Frank Daly, Nama chairman, told the committee what Nama was for. It has a "mandate that requires us to get the best financial return for the taxpayer". Brendan McDonagh, Nama chief executive, said: "Our objective is to get the most we can for those assets over a period, so we do not lose any more money for the taxpayer."

Quite sensibly, some might conclude, Nama seems to have ditched the nonsense about "getting credit flowing" and is desperately trying to sell damaged "assets" to pay back as much of the €31bn as possible.

In short, to make Nama less of a debacle than it might otherwise be.

Oddly enough, some don't think either of these aims is the purpose of Nama. Michael Noonan, minister with responsibility for Nama, told the Seanad in October that he wanted Nama "to get the Irish property market moving again". He'd "prefer if there was a more systematic way" to do that, but, y'know, there ya go.

If the purpose of Nama is fuzzy, the agency has become a massive player in the lives of bankers, developers, estate agents and finance professionals, the kind of people who helped the politicians screw the economy.

Last year, Nama paid about €15m in "portfolio management" fees and €2.4m in "internal audit" fees. About €10m in legal fees. And €75m to the banks for help in "administering" loans.

Yes, the State that paid tens of billions to "recapitalise" the banks, and more billions to set up Nama -- all to bail out the banks -- is paying the bankers handsomely for helping with the administration.

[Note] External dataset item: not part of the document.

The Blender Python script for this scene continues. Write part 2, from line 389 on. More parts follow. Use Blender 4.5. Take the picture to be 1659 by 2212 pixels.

There were seven Nama staff at the start of 2010 and 100 at the end of that year. And 200 at the end of 2011. The average salary is €100,000 a year. The chief executive is on €430,000,

And between 110 and 120 former developers are now employed by Nama, to "manage" their loans, at salaries of between €75,000 and €100,000. Two developers are paid €200,000 a year. And then there are about 90 receivers employed, at €180 an hour. (With a 40-hour week, that's €370,000 a year.)

And here's how clowns get €100,000 jobs. Nama chiefs explained that employing developers is a hard-nosed business decision. And these lads demand big bucks.

If Nama didn't employ them, it would have to employ more receivers at €180 an hour to manage the 'assets'. Now, let's think that through.

Why do receivers get €180 an hour? Presumably because their unique skills enable them to do a superb job of managing the 'assets'.

But alternatively, Nama pays €100,000 a year to dozens of developer clowns -- and we know their skills consist chiefly of recklessly borrowing millions from idiot bankers.

If these clowns can do the job, then the skills required to manage 'assets' aren't so rare. The dole is full of bright people who could hack it.

How to get a €100,000 job? Create a company, borrow recklessly, crash the company and get hired to help clean up the mess.

Nama was supposed to aim at getting back the full €74bn face value of the 'assets' (the State, in recapitalising the banks, compensated the bankers for the discounts that Nama imposed).

Nama isn't doing that. It's aiming for just the €31bn it paid. (And if the clown developers help get back what Nama paid for their bad loans, then for every euro they get back above that they'll get 10 per cent commission.)

What is Nama's future? Nama commissioned a review from a former banker, Michael Geoghegan. With great public spirit, he did the job without a fee over 10 days. He's now advising Mr Noonan -- again without a fee.

Much of his nine-page report is technical stuff about management restructuring. Being a banker, he sees things through a banker's eyes -- he thinks hiring more "entrepreneurial skills" would help and is exploring the possibility of part-privatising the work and doubling Nama's staff. And applying private-sector "incentives" to the top salaries. Oh dear.

Nama is like the bank guarantee. Or the job-crushing austerity policy. Or any other big, crazy notion. Having taken the plunge, politicians must stay the course, regardless of the effects -- because, well. . . just because.

So we beat on, boats against the current, borne back ceaselessly into the past.